* **TASK TO COMPLETE**: Identify and copy all lines of the material where the string "from" is found.

──────── GIVEN INFORMATION

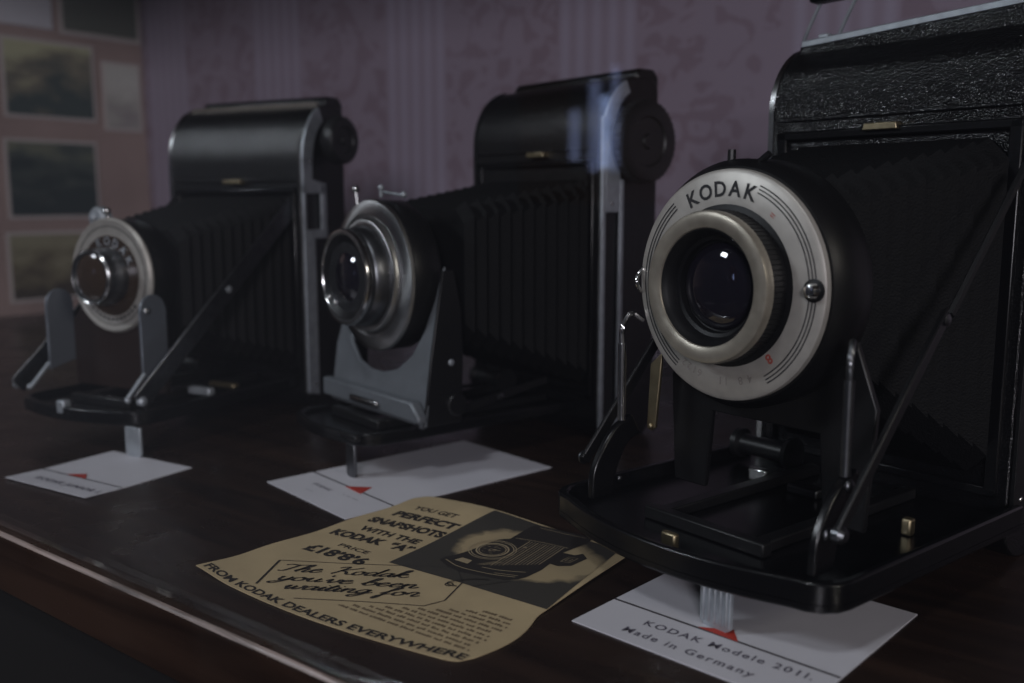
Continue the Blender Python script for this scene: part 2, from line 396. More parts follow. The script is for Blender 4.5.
def folding_camera(name, label, B, deg, V):
    W, H, T = V['W'], V['H'], V['T']; hw = W/2
    root = empty(name, (B[0], B[1], 0), R(deg), label, 'camera', 'vintage folding cameras in the display case')
    prof = body_profile(H, T, V.get('rt', .024))
    # --- body
    bm = bmesh.new(); prism(bm, prof, 'x', -hw+.0012, hw-.0012)
    obj('body', bm, V['leather'], root, bevel=.0006)
    # recessed front frame round the bellows opening
    bm = bmesh.new()
    z0, z1, xo = .020, V['z_open'], hw-.004
    for (a, b, c, d) in ((-xo, xo, z1-.003, z1), (-xo, -xo+.004, z0, z1), (xo-.004, xo, z0, z1), (-xo, xo, z0, z0+.003)):
        box(bm, a, b, -.0018, .001, c, d)
    obj('front_frame', bm, ENAMEL, root, bevel=.0006)
    # ribs pressed in the leather above the opening (seam)
    bm = bmesh.new()
    box(bm, -hw+.003, hw-.003, -.0009, .003, z1+.0035, z1+.0046)
    obj('leather_seam', bm, LEATHER_FINE, root, bevel=.0003)
    bm = bmesh.new()
    bx, bz = V['catch']
    prism(bm, [(bx-.006, bz-.0012), (bx+.006, bz-.0012), (bx+.0055, bz+.0012), (bx-.0055, bz+.0012)], 'y', -.0032, .0005)
    obj('catch', bm, BRASS, root, bevel=.0004)
    # --- back cover: a slightly proud plate with a bright lip
    bm = bmesh.new()
    cb = V.get('cover', .0042)
    bp = [(T-.012, .004), (T-.012, H+cb-.0022), (T-.010, H+cb), (T-.001, H+cb), (T+.002, H+.001), (T+.002, .004)]
    prism(bm, bp, 'x', -hw+.003, hw-.003)
    bk = obj('back_cover', bm, V['leather'], root, bevel=.0008)
    bm = bmesh.new()
    ly, lz0, lz1a, lz1b = V['lip']
    lt = V.get('lip_t', .004)
    prism(bm, [(-hw+.002, lz1a-lt), (hw-.002, lz1b-lt), (hw-.002, lz1b), (-hw+.002, lz1a)], 'y', ly, ly+.0014)
    if V.get('flap'):
        b2 = bmesh.new(); prism(b2, [(-hw+.002, H-.012), (hw-.002, H-.012), (hw-.002, lz1b-lt+.0002), (-hw+.002, lz1a-lt+.0002)], 'y', ly-.0006, ly+.0012)
        obj('leather_flap', b2, V['leather'], bk, bevel=.0004)
    obj('cover_lip', bm, V['lip_mat'], bk, bevel=.0004)
    # --- metal trim down both front edges, following the rounded top
    inner = body_profile(H, T, V.get('rt', .024), inset=V['trim'])
    def trim_strip(x0, x1, i0=2, i1=21):
        bm = bmesh.new()
        o_ = prof[i0:i1]; n_ = inner[i0:i1]
        o_ = [(y-.0006, z+.0004) for y, z in o_]
        prism(bm, o_+n_[::-1], 'x', x0, x1); return bm
    obj('edge_trim', trim_strip(-hw-.0004, -hw+.0016), V['trim_mat'], root)
    # --- side plate on the right
    bm = bmesh.new(); x0, x1 = hw-.0006, hw+.0008
    for poly in V['side']: prism(bm, poly, 'x', x0, x1)
    # arch round the spool end
    aw = V['arch']
    inn = body_profile(H, T, V.get('rt', .024), inset=aw)
    prism(bm, [(y-.0004, z) for y, z in prof[9:9+V['arch_n']]]+inn[9:9+V['arch_n']][::-1], 'x', x0, x1)
    sp = obj('side_plate', bm, V['side_mat'], root, bevel=.0003)
    for (y, z) in V['rivets']:
        bm = bmesh.new(); sphere(bm, (hw+.0008, y, z), .0009, .5, 1, 1); obj('rivet', bm, CHROME, sp)
    # --- winding knob
    if V.get('knob'):
        ky, kz, kr, kd = V['knob']
        bm = bmesh.new()
        lathe(bm, [(0, hw), (kr*.55, hw), (kr*.55, hw+kd*.35), (kr, hw+kd*.38), (kr, hw+kd*.92), (kr*.93, hw+kd), (kr*.62, hw+kd), (kr*.58, hw+kd*.9), (kr*.2, hw+kd*.9), (kr*.16, hw+kd*1.02), (0, hw+kd*1.02)], cy=ky, cz=kz, axis='x', seg=48)
        kn = obj('winding_knob', bm, RUBBER, root)
        bm = bmesh.new()
        for k in range(40):
            a = 2*PI*k/40; c, s = math.cos(a), math.sin(a)
            tube(bm, [(hw+kd*.42, ky+c*kr, kz+s*kr), (hw+kd*.9, ky+c*kr, kz+s*kr)], kr*.035, 5)
        obj('knurling', bm, RUBBER, kn)
    # --- bellows
    b = V['bellows']
    obj('bellows', bellows_mesh(.0015, b['y'], b['wa'], b['wb'], b['zta'], b['ztb'], b['zba'], b['zbb'], b.get('n', 11)), BELLOWS, root, smooth=False)
    # --- bed (drop-down door)
    d = V['bed']; ol = bowed_outline(d['hw'], -.001, d['yf'], d['bow'])
    bm = bmesh.new(); prism(bm, ol, 'z', d['z0'], d['z0']+.003)
    ins = bowed_outline(d['hw']-.0022, -.001, d['yf']+.0022, d['bow'])
    # raised rim
    A0 = [bm.verts.new((x, y, d['z0']+.002)) for x, y in ol]; A1 = [bm.verts.new((x, y, d['z1'])) for x, y in ol]
    C1 = [bm.verts.new((x, y, d['z1'])) for x, y in ins]; C0 = [bm.verts.new((x, y, d['z0']+.002)) for x, y in ins]
    for i in range(len(ol)-1):
        bm.faces.new((A0[i], A0[i+1], A1[i+1], A1[i])); bm.faces.new((A1[i], A1[i+1], C1[i+1], C1[i])); bm.faces.new((C1[i], C1[i+1], C0[i+1], C0[i]))
    for i in (0, len(ol)-1): bm.faces.new((A0[i], A1[i], C1[i], C0[i]))
    bed = obj('bed', bm, ENAMEL, root, bevel=.0007)
    # focusing rails
    zb = d['z0']+.003
    for s in (-1, 1):
        bm = bmesh.new(); box(bm, s*d['rail']-.0022, s*d['rail']+.0022, d['yf']+.018, -.006, zb, zb+.0032)
        obj('rail', bm, V.get('rail_mat', SATIN), bed, bevel=.0005)
    bm = bmesh.new(); box(bm, -d['rail']-.004, d['rail']+.004, d['yf']+.014, d['yf']+.018, zb, zb+.004)
    obj('rail_stop', bm, SATIN, bed, bevel=.0006)
    for (x0, x1, y0, y1, z0, z1, mt, nm) in V['bits']:
        bm = bmesh.new(); box(bm, x0, x1, y0, y1, z0, z1); obj(nm, bm, mt, bed, bevel=min(.0007, abs(z1-z0)*.3))
    # spool-shaped hinge drum at the body end of the bed
    bm = bmesh.new()
    lathe(bm, [(0, -d['hw']+.006), (.0052, -d['hw']+.006), (.0052, -d['hw']+.008), (.0036, -d['hw']+.009), (.0036, -d['hw']+.026), (.0052, -d['hw']+.027), (.0058, -d['hw']+.029), (0, -d['hw']+.029)], cy=-.014, cz=zb+.007, axis='x', seg=32)
    obj('hinge_drum', bm, SATIN, bed)
    # foot
    f = V['foot']; bm = bmesh.new(); fx, fy, fw = f['x'], f['y'], f['w']
    zt = d['z0']
    pr = [(fx-fw, zt), (fx-fw, .0014), (fx-fw+.0014, .0003), (fx+fw-.0014, .0003), (fx+fw, .0014), (fx+fw, zt)]
    prism(bm, pr, 'y', fy, fy+.0014)
    nr = f.get('ribs', 0)
    for k in range(nr):
        x = fx-fw+.0012+(2*fw-.0024)*k/(nr-1)
        tube(bm, [(x, fy, .0018), (x, fy-.0001, zt-.0003)], .00055, 8)
    obj('foot', bm, V.get('foot_mat', DULL), root, bevel=.0003)
    # side braces from the bed up to the body
    for s in (-1, 1):
        (ya, za), (yb, zb2), wd = V['brace']
        bm = bmesh.new(); x = V['brace_x'] if s > 0 else -V.get('brace_xl', V['brace_x'])
        dv = Vector((0, yb-ya, zb2-za)).normalized(); nn = Vector((0, -dv.z, dv.y))*wd/2
        a, c = Vector((0, ya, za)), Vector((0, yb, zb2))
        pts = [a-nn-dv*.001, a+nn-dv*.001, c+nn, c-nn]
        prism(bm, [(p.y, p.z) for p in pts], 'x', x-.0006, x+.0006)
        # pressed edge flange
        tube(bm, [(x+.0007, (a+nn).y, (a+nn).z), (x+.0007, (c+nn).y, (c+nn).z)], .0006, 6)
        br = obj('brace', bm, V.get('brace_mat', STEEL), root, bevel=.0003)
        bm = bmesh.new()
        lathe(bm, [(0, x-.0006), (.0021, x-.0006), (.0021, x+s*.0012), (.0013, x+s*.0022), (0, x+s*.0024)], cy=ya, cz=za, axis='x', seg=20)
        obj('brace_pivot', bm, V.get('pivot_mat', DULL), br)
        bm = bmesh.new(); q = V['mid_rivet']
        p = a+(c-a)*q
        lathe(bm, [(0, x-.0006), (.0016, x-.0006), (.0016, x+s*.0012), (0, x+s*.002)], cy=p.y, cz=p.z, axis='x', seg=16)
        obj('brace_rivet', bm, V.get('mid_mat', DULL), br)
    return root, bed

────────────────

* **EXERCISE RESULT**:
Continue the Blender Python script for this scene: part 2, from line 396. More parts follow. The script is for Blender 4.5.
    # side braces from the bed up to the body